Smell. Sound. Touch. Taste. Sight. We gather an extraordinary amount of detail about our environment through our five senses (and dismiss most of it). Awareness of sensory details and then deciding which ones strengthen your work and choosing those for theme, plot, and character development take your writing to a new level.
In a class on this topic, we do parallel sets of stories. On one track, we have an assignment where a particular sense is the driving force of that particular short story. On the second track, we start with a draft of a different story, and layer each sense into it as we do our sensory exercises. (By the end of class, we have seven complete short stories).
Here are some techniques from class:
Focus on Your Senses
If you can put aside a day to do this, break it up into two-hour segments for each sense. If you only have an hour over a series of days, pick only ONE sense each day.
For the focus session, take note (mentally and/or physically) of everything you experience in association with a particular sense. In the sound segment, be hyper-aware of every sound you hear, even in the distance, even if you don’t know what it is. For the texture segment, be aware of the difference in the way your couch cover feels than the way your soap feels or your potting soil feels Do that for each sense. Jot down adjectives or nouns for what you experience (sight often needs nouns).

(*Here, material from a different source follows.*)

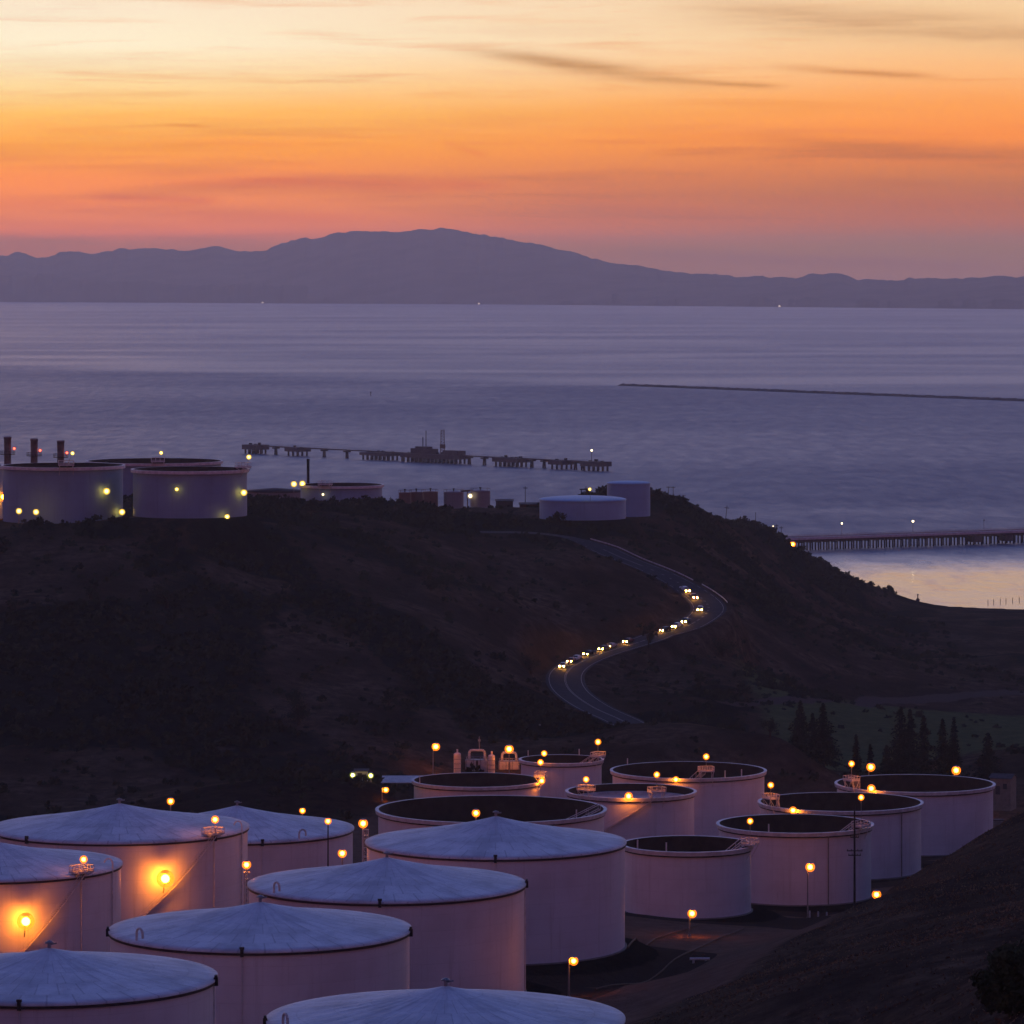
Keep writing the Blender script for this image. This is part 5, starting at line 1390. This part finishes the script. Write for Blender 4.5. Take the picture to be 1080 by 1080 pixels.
# thin haze of cirrus everywhere
cir = t.noise(t.scalev(cvec, (7, 85, 1)), 1.0, 6, .6, .3)
cm = t.m('MULTIPLY', t.mr(cir, .52, .72), t.m('MULTIPLY', t.mr(el, .0, .012), t.mr(el, .07, .11, 1, 0)))
col = t.mix(t.m('MULTIPLY', t.m('MULTIPLY', cm, west_f), .28), col, lin(206, 132, 92))
# the clear upper dome
nis = t.node('ShaderNodeTexSky', sky_type='NISHITA'); nis.sun_disc = False; nis.sun_elevation = SUN_EL; nis.sun_rotation = SUN_AZ
nis.air_density = 1.2; nis.dust_density = 1.5; nis.ozone_density = 2.0
dome = t.mix(t.mr(vz, .05, .25), (0, 0, 0, 1), nis.outputs[0])
dn = t.mix(1.0, dome, (.05, .05, .05, 1), 'MULTIPLY')
sky = t.mix(1.0, col, dn, 'ADD')
low_dark = t.mix(t.mr(vz, -.05, 0), (.02, .018, .025, 1), sky)
t.put(bg.inputs['Color'], low_dark); bg.inputs['Strength'].default_value = 1.0

sl = bpy.data.lights.new('sun', 'SUN'); sl.energy = .06; sl.angle = math.radians(10); sl.color = (1, .55, .28)
so = bpy.data.objects.new('sun', sl); C.objects.link(so)
d = Vector((math.sin(SUN_AZ) * math.cos(SUN_EL), math.cos(SUN_AZ) * math.cos(SUN_EL), math.sin(SUN_EL)))
so.rotation_euler = d.to_track_quat('Z', 'Y').to_euler(); so.location = (0, 0, 400)

# ------------------------------------------------------------------ camera and render settings
cam = bpy.data.cameras.new('camera'); co = bpy.data.objects.new('camera', cam); C.objects.link(co)
co.location = (0, 0, HC); co.rotation_euler = (PI / 2, 0, 0)
cam.sensor_width = 36; cam.lens = F / 1080 * 36; cam.shift_y = -(540 - HY) / 1080
cam.clip_start = 1; cam.clip_end = 120000
S = bpy.context.scene; S.camera = co
S.render.engine = 'CYCLES'; S.view_settings.view_transform = 'Standard'; S.view_settings.look = 'None'; S.view_settings.exposure = 0
cy_ = S.cycles; cy_.use_denoising = True; cy_.max_bounces = 4; cy_.diffuse_bounces = 2; cy_.glossy_bounces = 2; cy_.volume_bounces = 2; cy_.transparent_max_bounces = 6
cy_.use_adaptive_sampling = True; cy_.adaptive_threshold = .02
cy_.transmission_bounces = 2; cy_.sample_clamp_indirect = 2.0; cy_.caustics_reflective = False; cy_.caustics_refractive = False
cy_.use_light_tree = True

Write The Scene as You See it
Your first draft is about getting words on paper. Write the action and dialogue as it comes to you (or as you’ve planned it in your outline).
Re-Read it as an Experience
Re-read the scene as though you live in each character’s skin.
Layer In Sensory Detail
What smells surround the characters in the scene? What do they see, when they look away from the person to whom they speak? What does the air feel like? Their clothing? Anything they sit on or walk on? Are they eating or drinking? What does that taste like? What do they hear? Is there ambient noise? Does a specific sound interrupt them or make one of the characters change intent?
Layer in details from all five senses. Don’t be afraid to overwrite.
Explore possibilities for each sense. Does one of the other five senses trigger an intuition (sixth sense) or give the character additional knowledge?
Also remember that smell and taste are closely tied. We can have a hint of a taste in a smell.
Choose What Drives The Piece Best
Put it aside again, for a day or two. When you return, read it and decide which sensory details underline your theme, drive your plot, reveal character details. Keep those. Cut the rest, or any info dumping.
Sensory layering allows readers to experience the piece rather than stay separate from it.